Take 3
This photo of me in my first acting class in SD is so special to me. It was taken at the end of 2019 for our holiday cookie exchange and along with all the great things taking this class opened up for me, there are a handful of friendships that came from it that I will always cherish.
When I decided to take this class it was after a huge life change (I’ll save that for another post sometime) I played it off in my head… it’s just for fun... it won't go anywhere... but really, I knew this was always what I wanted to do and the main reason I moved to California in the first place.
After reading about a variety of classes in San Diego I came across Terry's class: Acting Professionally and something said this was the one. I sent Terry an email to audit a class and in February of 2019 I was off to her Thursday night intro class. On the way there I of course get lost in the rain and pulled over to try and find the right address, I did not want to be late as this would make it even more nerve wrecking then it already was for me, but some how I convinced myself to go and not to bail out. This was my first sign.

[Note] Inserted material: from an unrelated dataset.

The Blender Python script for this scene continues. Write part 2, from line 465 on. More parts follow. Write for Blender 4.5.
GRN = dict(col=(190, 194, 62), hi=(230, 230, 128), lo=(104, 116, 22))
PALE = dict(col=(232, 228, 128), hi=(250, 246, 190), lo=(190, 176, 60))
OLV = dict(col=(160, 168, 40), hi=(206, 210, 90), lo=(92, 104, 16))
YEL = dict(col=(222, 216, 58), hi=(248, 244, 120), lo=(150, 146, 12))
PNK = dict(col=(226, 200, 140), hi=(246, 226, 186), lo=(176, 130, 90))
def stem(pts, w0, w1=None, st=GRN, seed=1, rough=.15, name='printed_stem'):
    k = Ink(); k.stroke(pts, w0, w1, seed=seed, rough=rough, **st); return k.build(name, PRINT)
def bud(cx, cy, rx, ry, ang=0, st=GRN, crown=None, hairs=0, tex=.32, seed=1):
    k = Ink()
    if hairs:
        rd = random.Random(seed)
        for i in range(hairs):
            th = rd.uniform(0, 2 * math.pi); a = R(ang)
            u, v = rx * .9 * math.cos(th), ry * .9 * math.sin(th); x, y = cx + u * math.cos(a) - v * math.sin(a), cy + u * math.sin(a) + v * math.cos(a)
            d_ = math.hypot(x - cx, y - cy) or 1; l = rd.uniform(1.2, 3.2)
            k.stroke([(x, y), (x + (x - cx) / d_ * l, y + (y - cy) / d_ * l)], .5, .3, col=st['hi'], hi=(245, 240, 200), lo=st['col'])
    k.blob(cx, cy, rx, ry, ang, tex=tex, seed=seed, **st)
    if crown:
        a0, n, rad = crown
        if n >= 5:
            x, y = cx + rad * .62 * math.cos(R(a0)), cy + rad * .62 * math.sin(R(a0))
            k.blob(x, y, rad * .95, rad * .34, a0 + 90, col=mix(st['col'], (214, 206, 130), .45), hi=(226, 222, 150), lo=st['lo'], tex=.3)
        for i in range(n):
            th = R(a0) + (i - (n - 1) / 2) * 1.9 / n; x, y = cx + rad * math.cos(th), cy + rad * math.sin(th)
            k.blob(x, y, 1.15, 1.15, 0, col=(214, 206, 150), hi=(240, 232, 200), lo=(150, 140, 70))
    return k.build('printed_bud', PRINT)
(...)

After that I showed up weekly every Thursday from 8-10 and did my best. After I would call my Grandma on the way home and tell her all about it because she was of course now going to be my manager 😉
Other signs that confirmed what I had really known all along which is: acting is 🫶
I couldn't get over having a group of other people who loved talking about movies and actors as much as I do AND the fun in sharing what we watched each week with each other. (I know this sounds silly but I did spend the last 9 years of my life in the beauty industry and my previous years talking fonts so this much movie talk always made me feel a little out of place before)
Being able to consider watching movies, “research” or homework ;)
Finally, the feeling of absolute anxiety every week in going to class was the amount that would normally stop me from doing anything, but in this case my want for being there was bigger.
And to add on to that, I was not good, and I knew this would be the hardest thing for me to get good at but I never want to give it up.